Since LJR officially kicked off its campaign to raise the minimum wage at the state and federal level in the fall of 2005, four states by my count have passed increases via legislation and all six ballot measures passed in Tuesday's elections. It now looks like a federal increase is likely due to some apparent shifts in the earth's magnetic field.

Anyhow, the FIRST state to win a victory since the campaign kicked off was El Cabrero's beloved state of West Virginia, where the legislature passed a bill in March after a nailbiter.

(If you check the dusty Goat Rope archives for that period, you'll get a sense of the back and forth before the bill passed.)

OK, so the legislation that passed had enough loopholes to float a barge through, but it started the momentum. The main question now is whether Gov. Manchin will win a race to expand coverage of the state minimum wage before congress gets a chance to raise it for everyone.


November 07, 2006


Caption: Seamus McGoogle claims exclusive credit for six state minimum wage ballot victories. The devil (left) is disappointed.

Heard any interesting news lately? Neither has El Cabrero, nor would he be disposed to discuss it if in fact he did.

Regarding his beloved state of West Virginia, he will confine himself to one comment apropos of nothing: Sauron did not get the ring.

Meanwhile check out the minimum wage state ballot news. It looks like all six states with a minimum wage increase on the ballot passed them (Arizona, Colorado, Missouri, Montana, Nevada, and Ohio).

These measures were supported by the Let Justice Roll Living Wage Campaign, a nonpartisan program of over 80 faith-based, labor and community organizations.

In another sign of growing support for a long overdue increase, some unusual suspects have issued a Business Owners and Executives for a Higher Minimum Wage. Interested people can still sign on.

Here's a sample from the statement:

We expect an increased minimum wage to provide a boost to local economies. Businesses and communities will benefit as low-wage workers spend their much-needed pay raises at businesses in the neighborhoods where they live and work.

Here's hoping we "complete the mission" at the national level soon.



In a rare departure from its longstanding policy of militant direct action, goat union leader Arcadia S. Venus issues this urgent press release and public service announcement.


Since you guys are not cool enough to act like goats and jump over the fence and rampage around, the least you can do is haul your sorry bipedal carcasses to the polls and vote today.


November 05, 2006


Caption: Is election lunacy driving you crazy?

El Cabrero doesn’t know about y’all, but this election is getting on my last nerve.

It is, of course, the official policy of Goat Rope not to endorse any human candidate, although a number of the talking animals that appear in this blog are encouraging readers to write their names in for random offices.

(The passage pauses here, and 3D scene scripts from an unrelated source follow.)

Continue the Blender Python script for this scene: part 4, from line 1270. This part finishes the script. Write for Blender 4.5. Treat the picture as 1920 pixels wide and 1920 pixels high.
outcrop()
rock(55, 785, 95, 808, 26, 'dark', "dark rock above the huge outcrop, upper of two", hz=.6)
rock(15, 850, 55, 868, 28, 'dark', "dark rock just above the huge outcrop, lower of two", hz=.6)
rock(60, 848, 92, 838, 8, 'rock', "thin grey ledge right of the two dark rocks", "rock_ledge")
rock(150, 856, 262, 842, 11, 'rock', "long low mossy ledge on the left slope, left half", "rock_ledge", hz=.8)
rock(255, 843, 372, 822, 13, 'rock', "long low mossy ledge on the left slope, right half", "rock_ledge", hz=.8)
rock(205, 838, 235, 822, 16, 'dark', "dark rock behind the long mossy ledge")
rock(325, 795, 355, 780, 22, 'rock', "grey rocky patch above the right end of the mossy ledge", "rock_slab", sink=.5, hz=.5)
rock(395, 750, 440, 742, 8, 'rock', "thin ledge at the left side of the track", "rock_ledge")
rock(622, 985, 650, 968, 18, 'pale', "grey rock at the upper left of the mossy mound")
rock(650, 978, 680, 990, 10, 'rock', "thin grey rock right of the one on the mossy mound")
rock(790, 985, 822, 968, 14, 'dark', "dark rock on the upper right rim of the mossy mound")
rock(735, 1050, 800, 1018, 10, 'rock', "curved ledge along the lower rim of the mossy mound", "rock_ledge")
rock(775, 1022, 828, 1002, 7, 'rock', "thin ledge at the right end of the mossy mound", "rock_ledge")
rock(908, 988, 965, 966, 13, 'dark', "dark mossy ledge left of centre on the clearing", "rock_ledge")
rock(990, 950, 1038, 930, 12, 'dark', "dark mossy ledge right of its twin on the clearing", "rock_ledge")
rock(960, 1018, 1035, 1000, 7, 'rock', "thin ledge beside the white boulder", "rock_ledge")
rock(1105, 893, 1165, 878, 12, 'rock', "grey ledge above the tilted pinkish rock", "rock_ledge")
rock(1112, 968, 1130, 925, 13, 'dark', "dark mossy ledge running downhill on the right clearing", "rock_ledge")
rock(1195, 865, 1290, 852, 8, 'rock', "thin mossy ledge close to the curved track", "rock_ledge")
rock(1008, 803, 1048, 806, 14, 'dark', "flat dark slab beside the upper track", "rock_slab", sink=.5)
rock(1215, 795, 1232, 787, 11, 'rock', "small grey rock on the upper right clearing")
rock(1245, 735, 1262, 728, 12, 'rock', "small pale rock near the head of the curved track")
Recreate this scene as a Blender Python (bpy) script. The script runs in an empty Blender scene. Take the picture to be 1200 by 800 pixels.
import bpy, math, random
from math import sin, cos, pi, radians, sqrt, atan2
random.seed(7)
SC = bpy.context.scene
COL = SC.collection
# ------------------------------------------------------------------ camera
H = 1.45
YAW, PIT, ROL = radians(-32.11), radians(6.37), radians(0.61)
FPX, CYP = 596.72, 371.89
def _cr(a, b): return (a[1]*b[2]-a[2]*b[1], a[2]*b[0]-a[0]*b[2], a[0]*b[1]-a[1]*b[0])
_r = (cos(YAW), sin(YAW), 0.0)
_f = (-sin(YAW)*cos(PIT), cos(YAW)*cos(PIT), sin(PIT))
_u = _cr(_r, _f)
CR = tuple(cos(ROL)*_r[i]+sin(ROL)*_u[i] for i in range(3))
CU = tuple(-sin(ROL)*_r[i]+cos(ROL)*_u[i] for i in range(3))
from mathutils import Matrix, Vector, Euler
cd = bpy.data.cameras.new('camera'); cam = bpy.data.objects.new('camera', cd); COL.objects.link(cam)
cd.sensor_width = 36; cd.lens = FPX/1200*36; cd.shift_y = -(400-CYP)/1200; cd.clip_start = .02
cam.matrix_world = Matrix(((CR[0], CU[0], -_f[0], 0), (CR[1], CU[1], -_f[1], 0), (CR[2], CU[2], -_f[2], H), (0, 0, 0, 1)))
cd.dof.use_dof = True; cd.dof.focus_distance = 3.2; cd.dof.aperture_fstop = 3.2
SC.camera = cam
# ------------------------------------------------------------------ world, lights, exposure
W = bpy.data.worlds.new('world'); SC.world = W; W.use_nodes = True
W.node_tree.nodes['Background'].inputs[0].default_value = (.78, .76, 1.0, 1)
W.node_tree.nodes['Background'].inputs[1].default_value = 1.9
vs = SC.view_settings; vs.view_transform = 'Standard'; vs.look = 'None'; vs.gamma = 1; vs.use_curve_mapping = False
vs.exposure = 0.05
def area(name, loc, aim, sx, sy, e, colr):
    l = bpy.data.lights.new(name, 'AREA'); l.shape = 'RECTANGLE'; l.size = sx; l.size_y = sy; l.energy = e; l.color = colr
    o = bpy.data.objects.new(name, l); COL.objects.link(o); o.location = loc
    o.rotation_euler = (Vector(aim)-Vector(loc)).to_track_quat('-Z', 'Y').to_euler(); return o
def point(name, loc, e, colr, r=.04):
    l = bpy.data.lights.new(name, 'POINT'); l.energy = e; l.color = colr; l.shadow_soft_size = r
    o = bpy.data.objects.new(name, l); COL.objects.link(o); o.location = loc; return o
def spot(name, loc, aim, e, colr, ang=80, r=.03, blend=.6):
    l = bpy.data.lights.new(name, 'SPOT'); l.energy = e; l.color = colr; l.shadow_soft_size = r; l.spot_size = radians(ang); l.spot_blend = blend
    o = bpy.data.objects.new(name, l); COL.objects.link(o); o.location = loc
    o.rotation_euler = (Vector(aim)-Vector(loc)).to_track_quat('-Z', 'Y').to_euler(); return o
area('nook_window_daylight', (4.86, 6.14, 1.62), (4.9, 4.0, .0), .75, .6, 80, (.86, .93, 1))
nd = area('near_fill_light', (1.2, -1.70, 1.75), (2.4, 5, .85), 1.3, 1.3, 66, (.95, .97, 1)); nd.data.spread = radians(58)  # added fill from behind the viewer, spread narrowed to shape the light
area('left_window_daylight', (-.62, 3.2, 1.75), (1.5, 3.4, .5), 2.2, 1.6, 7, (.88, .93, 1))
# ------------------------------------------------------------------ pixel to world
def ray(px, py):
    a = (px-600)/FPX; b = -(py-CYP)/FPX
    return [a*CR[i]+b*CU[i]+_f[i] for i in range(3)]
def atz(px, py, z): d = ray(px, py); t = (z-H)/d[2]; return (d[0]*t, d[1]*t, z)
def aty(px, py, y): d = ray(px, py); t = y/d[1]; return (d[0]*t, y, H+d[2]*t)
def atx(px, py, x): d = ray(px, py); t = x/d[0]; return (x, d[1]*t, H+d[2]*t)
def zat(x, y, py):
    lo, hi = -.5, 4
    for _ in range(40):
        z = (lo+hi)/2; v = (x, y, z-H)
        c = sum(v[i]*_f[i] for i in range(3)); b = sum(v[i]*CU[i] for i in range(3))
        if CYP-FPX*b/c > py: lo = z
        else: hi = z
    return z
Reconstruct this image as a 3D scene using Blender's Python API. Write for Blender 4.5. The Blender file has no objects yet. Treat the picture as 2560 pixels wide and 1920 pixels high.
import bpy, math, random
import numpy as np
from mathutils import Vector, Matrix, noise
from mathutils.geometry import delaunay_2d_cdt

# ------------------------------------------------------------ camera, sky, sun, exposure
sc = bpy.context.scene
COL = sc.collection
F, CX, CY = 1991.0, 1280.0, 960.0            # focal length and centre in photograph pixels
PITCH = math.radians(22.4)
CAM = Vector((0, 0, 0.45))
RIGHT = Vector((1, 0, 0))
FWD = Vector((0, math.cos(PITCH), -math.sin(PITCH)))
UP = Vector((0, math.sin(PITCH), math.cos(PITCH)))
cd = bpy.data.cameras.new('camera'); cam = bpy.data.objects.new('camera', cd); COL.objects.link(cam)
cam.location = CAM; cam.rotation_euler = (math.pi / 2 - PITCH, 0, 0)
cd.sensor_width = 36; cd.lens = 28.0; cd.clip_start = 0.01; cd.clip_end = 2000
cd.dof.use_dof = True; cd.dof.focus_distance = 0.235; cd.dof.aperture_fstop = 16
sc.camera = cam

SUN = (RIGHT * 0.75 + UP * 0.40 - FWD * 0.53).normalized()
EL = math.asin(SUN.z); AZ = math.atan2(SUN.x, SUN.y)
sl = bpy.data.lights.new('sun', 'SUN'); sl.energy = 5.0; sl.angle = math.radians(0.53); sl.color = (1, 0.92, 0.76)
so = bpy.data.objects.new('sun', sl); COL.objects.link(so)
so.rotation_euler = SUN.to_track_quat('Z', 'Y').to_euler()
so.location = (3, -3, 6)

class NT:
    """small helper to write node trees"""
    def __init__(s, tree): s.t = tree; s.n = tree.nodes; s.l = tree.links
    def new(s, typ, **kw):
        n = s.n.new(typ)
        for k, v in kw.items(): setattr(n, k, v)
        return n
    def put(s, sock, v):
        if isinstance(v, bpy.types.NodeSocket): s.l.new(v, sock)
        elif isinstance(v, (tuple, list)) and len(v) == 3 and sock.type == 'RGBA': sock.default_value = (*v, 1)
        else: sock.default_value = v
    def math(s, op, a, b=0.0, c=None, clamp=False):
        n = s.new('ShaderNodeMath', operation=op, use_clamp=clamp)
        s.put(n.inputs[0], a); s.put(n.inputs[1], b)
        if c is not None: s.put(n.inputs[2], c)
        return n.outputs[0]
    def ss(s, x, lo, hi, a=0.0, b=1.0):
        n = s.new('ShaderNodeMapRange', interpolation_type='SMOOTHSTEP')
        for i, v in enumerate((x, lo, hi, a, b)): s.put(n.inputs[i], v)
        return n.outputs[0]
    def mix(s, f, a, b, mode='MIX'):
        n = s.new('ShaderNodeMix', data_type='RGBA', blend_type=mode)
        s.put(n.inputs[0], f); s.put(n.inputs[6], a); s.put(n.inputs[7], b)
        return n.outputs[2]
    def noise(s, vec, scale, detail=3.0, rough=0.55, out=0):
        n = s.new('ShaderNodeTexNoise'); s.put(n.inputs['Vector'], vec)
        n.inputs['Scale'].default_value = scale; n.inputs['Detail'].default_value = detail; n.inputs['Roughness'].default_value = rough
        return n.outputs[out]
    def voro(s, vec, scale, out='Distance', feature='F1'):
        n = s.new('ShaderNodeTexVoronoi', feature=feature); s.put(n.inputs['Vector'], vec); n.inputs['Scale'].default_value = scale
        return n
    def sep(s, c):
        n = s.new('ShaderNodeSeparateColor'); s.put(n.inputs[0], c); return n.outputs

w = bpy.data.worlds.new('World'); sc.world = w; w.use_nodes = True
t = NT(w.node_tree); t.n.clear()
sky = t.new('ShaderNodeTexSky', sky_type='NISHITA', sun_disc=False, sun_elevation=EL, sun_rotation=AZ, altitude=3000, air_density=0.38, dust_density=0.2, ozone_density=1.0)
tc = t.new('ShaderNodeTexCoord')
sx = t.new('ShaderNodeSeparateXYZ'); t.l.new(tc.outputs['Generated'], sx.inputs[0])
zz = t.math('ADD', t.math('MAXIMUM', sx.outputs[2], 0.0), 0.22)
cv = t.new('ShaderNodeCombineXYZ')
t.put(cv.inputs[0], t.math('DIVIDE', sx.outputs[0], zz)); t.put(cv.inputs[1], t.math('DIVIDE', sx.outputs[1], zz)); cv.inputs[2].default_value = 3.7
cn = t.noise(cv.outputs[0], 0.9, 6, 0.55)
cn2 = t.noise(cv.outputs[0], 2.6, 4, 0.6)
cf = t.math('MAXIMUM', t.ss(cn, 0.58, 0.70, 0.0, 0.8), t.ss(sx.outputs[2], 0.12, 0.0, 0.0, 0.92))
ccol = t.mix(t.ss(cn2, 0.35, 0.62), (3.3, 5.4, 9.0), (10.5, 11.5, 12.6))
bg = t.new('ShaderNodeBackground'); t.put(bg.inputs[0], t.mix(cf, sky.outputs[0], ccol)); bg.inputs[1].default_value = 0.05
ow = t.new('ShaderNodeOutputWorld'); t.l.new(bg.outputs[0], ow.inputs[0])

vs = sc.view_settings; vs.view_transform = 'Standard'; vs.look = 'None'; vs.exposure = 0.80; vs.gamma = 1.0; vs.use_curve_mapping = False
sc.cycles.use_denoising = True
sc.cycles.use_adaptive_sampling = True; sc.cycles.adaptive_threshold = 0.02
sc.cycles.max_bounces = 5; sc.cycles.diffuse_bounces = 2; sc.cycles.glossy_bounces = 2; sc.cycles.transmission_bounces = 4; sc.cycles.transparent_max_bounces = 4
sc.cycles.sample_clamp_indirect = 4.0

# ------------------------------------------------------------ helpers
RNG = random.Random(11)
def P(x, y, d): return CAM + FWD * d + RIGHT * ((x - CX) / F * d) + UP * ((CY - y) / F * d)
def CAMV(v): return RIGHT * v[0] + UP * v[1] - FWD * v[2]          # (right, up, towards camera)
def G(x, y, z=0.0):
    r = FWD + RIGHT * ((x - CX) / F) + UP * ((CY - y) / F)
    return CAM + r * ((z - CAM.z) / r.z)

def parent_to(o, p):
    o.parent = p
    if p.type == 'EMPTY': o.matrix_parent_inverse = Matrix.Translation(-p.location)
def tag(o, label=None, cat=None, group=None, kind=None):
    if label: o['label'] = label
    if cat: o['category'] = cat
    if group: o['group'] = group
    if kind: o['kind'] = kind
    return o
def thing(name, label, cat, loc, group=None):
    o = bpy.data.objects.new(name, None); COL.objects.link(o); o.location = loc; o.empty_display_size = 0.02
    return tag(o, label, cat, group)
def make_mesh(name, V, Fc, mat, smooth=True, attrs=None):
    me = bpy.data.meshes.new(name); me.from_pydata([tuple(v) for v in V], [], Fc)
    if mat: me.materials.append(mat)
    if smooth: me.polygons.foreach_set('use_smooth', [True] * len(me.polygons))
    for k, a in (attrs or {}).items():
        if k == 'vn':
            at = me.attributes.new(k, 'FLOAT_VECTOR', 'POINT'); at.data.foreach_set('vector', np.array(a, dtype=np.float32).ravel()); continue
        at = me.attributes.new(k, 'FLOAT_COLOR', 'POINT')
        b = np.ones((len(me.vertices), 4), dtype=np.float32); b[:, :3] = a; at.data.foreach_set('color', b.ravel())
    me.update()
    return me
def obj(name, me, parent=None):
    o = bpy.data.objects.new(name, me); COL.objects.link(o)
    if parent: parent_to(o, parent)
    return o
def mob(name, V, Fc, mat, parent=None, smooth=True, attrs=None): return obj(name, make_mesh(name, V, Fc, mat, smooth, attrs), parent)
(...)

(Ideological lines seem to be divided between militantly egalitarian goats and a free-market bantam rooster.)

Whatever happens tomorrow, people who care about the future of democracy should turn their attention to the growing gap between the very rich and everyone else.

This article, which was picked up yesterday by the Associated Press, sums it up pretty well:

Over the past quarter-century, and especially in the last 10 years, America's very rich have grown much richer. No one else fared as well.

In 2004, the richest 1 percent of households - 719,910 of them, with an average annual income of $326,720 - had 19.8 percent of the entire nation's pretax income. That's up from 17.8 percent a year earlier, according to a study by University of California-Berkeley economist Emmanuel Saez.

That's just income. The gap is much bigger when wealth--defined as what you own minus what you owe--is factored in. Median family incomes and assets have been largely stagnant for the last four years while the number of people in poverty and without health insurance has grown.

The article predicts that

In coming years, income inequality is sure to be a rallying cry in political debates over everything from raising the minimum wage to federal spending on education to overhauling the tax code.

I hope so. It's about time conversations about domestic issues moves beyond bogus culture wars to talk about something real.